Ao criar a Íyá Íyá Teresa, Aline mostrou também que é viável empreender em tempos de crise. Quando iniciou o projeto para a criação da marca, no meio de 2016, o Brasil tinha acabado de passar pelo impeachment da presidente Dilma e sofrer com a instabilidade econômica. “Eu via que as pessoas estavam com muito medo de consumir, por não saber como vai ser o próximo mês ou ano. Para reverter isto, fiz todas as roupas sob medida, não existe um estoque. Isto é bom porque posso fazer peças exclusivas e o material não sobra”, contou. Os tecidos, inclusive, são importados do Senegal e da Angola, afirmando as origens da marca. “A moda praia já é outra história. Pesquisei, fiz as estampas e encontrei um local que faz peças de pouca quantidade”, explicou. Apesar de existir um site, a maior parte das vendas é feita pelas redes sociais já que é mais difícil manter um e-commerce com produtos sob medida. Neste caso, o contato entre a estilista e os clientes é mais favorável.
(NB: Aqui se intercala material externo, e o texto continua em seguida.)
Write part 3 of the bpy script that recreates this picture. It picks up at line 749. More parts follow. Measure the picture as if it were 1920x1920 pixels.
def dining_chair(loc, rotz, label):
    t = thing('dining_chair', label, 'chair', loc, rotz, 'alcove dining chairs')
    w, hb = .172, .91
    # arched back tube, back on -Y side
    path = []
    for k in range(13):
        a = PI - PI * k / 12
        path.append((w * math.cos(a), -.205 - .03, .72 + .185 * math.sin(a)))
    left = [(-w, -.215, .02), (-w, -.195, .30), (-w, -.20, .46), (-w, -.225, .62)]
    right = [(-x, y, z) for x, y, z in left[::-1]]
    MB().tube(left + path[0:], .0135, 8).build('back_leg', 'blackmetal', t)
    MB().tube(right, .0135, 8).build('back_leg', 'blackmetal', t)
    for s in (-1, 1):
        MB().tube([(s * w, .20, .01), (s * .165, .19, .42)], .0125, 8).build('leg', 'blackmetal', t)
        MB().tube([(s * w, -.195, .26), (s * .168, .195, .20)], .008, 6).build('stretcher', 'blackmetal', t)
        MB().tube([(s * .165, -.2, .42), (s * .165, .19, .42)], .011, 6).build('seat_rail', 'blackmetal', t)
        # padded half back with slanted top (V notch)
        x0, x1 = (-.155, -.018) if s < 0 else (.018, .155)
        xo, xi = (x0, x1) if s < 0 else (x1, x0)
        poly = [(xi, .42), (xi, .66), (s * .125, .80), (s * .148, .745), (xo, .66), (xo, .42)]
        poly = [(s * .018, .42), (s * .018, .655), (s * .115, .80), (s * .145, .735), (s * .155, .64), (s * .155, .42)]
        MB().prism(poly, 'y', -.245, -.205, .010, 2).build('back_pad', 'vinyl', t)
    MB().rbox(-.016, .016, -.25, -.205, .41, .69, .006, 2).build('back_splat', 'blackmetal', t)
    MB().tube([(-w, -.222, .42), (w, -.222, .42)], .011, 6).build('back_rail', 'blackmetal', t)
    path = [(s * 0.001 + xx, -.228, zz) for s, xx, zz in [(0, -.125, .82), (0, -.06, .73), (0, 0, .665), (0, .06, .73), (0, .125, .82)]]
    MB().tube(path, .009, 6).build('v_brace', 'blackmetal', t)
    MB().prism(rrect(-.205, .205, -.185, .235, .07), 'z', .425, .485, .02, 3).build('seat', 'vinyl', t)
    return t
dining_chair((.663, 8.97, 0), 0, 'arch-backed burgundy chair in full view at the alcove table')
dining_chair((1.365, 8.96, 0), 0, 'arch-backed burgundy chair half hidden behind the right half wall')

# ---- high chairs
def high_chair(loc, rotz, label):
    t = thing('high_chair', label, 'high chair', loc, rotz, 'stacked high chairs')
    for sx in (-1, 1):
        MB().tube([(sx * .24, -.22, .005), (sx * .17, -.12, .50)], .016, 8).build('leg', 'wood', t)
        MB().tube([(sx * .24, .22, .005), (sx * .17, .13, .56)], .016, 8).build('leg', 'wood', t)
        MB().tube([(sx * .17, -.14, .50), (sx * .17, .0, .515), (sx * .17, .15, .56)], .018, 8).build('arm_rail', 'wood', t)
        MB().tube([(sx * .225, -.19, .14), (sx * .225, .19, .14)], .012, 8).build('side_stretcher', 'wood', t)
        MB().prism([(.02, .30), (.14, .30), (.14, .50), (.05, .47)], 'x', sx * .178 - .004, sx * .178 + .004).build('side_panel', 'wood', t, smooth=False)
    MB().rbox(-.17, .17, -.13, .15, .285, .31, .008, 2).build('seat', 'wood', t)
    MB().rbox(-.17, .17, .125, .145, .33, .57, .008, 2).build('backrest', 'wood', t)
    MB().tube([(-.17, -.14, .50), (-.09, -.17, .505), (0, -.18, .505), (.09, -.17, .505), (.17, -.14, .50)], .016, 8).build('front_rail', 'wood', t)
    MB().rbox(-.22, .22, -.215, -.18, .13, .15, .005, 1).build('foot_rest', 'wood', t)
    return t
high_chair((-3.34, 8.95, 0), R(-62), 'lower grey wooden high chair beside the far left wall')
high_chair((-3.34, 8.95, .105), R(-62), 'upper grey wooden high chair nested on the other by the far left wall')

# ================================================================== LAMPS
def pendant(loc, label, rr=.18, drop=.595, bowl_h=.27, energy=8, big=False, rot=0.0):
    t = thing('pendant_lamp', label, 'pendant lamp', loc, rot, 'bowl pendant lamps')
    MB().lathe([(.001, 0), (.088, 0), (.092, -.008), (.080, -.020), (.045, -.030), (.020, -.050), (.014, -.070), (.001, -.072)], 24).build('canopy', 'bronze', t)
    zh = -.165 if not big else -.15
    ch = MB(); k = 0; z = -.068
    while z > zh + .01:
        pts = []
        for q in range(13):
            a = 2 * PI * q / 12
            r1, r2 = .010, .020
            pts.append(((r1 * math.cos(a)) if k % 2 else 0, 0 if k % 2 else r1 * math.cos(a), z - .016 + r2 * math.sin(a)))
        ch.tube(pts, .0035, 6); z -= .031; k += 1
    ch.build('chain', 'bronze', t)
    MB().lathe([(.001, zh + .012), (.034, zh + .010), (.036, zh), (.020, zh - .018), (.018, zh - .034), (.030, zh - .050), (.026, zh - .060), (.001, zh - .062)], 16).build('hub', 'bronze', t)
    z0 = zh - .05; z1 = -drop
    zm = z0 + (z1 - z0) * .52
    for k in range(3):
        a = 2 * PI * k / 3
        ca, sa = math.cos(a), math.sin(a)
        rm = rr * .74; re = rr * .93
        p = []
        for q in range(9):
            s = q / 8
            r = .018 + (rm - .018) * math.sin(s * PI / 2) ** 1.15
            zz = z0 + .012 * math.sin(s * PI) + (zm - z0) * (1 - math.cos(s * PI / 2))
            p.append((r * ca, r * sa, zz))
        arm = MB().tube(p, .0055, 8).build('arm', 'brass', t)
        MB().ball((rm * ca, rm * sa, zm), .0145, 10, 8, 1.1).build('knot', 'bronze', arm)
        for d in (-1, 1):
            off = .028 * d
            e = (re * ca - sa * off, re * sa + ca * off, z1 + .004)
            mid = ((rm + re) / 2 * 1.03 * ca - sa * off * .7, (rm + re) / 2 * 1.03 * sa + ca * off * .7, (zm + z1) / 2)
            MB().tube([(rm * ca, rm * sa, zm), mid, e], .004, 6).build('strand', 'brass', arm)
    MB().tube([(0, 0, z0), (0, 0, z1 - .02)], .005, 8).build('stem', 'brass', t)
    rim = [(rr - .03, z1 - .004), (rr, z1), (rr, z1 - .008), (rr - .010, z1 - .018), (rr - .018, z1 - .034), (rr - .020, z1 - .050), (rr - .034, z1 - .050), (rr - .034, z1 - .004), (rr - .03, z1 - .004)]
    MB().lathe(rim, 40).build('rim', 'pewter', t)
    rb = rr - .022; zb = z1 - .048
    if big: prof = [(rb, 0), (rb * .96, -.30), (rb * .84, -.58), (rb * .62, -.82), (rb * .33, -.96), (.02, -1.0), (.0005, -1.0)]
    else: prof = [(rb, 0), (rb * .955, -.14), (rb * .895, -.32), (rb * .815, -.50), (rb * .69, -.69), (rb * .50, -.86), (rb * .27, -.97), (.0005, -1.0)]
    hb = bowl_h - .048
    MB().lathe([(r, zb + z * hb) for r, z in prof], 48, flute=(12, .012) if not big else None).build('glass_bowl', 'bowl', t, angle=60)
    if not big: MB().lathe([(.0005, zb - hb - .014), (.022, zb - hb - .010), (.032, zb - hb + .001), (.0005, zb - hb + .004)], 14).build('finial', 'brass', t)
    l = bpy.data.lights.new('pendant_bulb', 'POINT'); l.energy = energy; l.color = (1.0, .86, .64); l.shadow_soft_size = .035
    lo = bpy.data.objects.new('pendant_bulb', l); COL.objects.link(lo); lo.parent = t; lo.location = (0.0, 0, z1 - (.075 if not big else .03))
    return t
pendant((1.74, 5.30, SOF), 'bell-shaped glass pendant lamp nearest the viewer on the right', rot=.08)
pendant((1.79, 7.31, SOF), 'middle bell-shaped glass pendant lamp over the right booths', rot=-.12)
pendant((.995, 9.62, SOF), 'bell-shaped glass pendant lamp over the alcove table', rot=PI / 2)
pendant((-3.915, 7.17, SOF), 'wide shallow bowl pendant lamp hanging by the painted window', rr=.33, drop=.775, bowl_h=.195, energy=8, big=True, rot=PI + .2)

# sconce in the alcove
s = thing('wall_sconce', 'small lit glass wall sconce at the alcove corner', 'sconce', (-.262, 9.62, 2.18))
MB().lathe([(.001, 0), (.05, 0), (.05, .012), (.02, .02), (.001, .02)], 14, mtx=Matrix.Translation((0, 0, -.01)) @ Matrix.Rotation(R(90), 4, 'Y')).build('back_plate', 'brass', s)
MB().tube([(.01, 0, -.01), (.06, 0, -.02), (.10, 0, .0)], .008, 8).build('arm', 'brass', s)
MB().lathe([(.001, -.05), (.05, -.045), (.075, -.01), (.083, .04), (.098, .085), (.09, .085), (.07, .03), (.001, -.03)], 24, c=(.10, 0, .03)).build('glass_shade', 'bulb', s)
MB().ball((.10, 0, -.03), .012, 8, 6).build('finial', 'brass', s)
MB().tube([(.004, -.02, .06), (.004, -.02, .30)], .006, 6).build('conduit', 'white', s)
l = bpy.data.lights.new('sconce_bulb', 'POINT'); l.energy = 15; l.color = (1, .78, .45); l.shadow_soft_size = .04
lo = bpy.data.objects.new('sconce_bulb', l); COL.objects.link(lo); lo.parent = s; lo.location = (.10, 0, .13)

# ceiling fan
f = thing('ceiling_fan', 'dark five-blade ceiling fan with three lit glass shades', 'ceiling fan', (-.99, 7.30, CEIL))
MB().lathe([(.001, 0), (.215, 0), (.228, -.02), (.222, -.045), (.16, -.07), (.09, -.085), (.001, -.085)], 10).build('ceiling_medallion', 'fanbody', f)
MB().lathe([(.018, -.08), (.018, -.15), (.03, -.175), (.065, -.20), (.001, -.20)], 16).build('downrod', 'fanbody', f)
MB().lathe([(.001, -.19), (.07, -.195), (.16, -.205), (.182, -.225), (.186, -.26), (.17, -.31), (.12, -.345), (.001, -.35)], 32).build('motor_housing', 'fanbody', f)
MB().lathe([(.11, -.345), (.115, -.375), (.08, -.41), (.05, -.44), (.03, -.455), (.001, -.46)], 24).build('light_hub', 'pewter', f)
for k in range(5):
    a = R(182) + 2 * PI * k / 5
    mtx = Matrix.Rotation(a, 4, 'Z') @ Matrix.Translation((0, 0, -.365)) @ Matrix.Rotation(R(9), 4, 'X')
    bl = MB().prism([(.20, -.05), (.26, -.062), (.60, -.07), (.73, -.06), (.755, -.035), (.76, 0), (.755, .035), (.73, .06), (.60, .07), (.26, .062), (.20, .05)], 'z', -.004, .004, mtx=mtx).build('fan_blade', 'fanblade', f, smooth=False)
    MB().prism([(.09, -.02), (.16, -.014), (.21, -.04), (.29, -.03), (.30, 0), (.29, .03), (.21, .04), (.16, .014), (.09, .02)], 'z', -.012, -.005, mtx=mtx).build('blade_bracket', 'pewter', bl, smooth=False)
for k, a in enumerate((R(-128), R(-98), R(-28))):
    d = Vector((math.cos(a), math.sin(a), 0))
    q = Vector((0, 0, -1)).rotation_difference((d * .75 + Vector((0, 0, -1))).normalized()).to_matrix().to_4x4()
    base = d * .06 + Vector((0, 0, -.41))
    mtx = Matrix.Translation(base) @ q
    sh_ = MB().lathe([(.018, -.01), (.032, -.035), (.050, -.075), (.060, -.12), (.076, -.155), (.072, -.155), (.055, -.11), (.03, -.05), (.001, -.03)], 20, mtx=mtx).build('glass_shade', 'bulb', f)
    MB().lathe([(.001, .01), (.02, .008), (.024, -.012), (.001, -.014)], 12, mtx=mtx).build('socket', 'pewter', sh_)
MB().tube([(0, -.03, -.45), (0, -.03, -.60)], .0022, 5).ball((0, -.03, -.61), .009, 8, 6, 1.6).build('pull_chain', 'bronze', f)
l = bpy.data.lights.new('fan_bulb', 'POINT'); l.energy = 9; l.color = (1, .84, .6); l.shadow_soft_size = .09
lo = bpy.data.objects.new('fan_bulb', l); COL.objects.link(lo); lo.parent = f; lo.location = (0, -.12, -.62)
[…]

Cada coleção que produziu, a estilista visava valorizar não apenas o continente, mas a cultura de cada país. As pessoas costumam tratar a África como se fosse um país quando, na verdade, o local é recheado de diferenças. “É um continente muito diverso com vários tipos de histórias e vivências. A base de tudo, para mim, é a pesquisa, só assim consigo trazer as referências que quero. O mais importante é saber respeitar o país que estamos falando”, explicou. Inclusive, a profissional terminou a faculdade em 2015 e, na época, escreveu um TCC sobre como cada local lida com a morte. Ao trazer vários posicionamentos, ela pode afirmar a diversidade.

Aline Andrade colocou o nome de sua avó como título da marca e, ainda, utilizou palavras em uma língua africana (Foto: DIvulgação)

Aline Andrade, de 28 anos, leva a sério o assunto de afirmação do negro na sociedade. Não é à toa que ela faz a pesquisa, busca o material para confecção e, além disso, é a estilista e a modelo da marca. “Quero realmente ser uma referência. Além de ser a modelo e a cara da marca, estou envolvida em todos os processos”, sugeriu.  Tudo isso para provar que é possível uma afrodescendente fazer de tudo um pouco e ser bem sucedida.

Esta necessidade não visa apenas o bem comum, na verdade, existe uma motivação pessoal muito forte. “Conheci um angolano e ele me disse que a diferença entre o negro brasileiro para o africano é que não tem nenhuma referência de si próprio, mas sempre está buscando saber. Isto é muito verdade porque não sabemos de qual região viemos ou qual o nosso verdadeiro sobrenome”, afirmou. Sendo assim, ela pretende também ter mais contato com a sua ancestralidade e buscar um passado que foi apagado. Felizmente, a estilista encontrou meios de estabelecer uma conexão com a origem de sua família através da religião. “Minha avó tinha uma conexão muito forte com o Candomblé e absorvi isto ainda muito nova. E esta religião se torna um estilo de vida, porque tem forma de rezar, de comer e de falar. Dessa forma, a crença acaba sendo uma alusão, para mim, de como seria a vida no continente africano”, contou.

Todas as peças são feitas com lycra e estão nos tamanho P, M e G (Foto: DIvulgação)

Além de apresentar a estilista para as religiões de matriz africana, a avó também foi uma grande fonte de inspiração para Aline seguir em frente com o projeto de ter a sua própria marca. Não é por acaso que o nome da grife Ìyá Ìyá Teresa significa, em yorubá, vó Teresa. A matriarca da família já faleceu há alguns anos, no entanto, a neta batizou a empresa com o nome da mais velha para refletir logo de cara quais os ideais da grife. Segundo a profissional, Teresa era uma mulher forte e determinada, princípios que gostaria que a marca possuísse. “Sabe aquele tipo de pessoa que, mesmo depois de tantos anos de partida, ainda parece que está viva? Ela deixou muitos ensinamentos e referências. Ela é muito presente”, garantiu.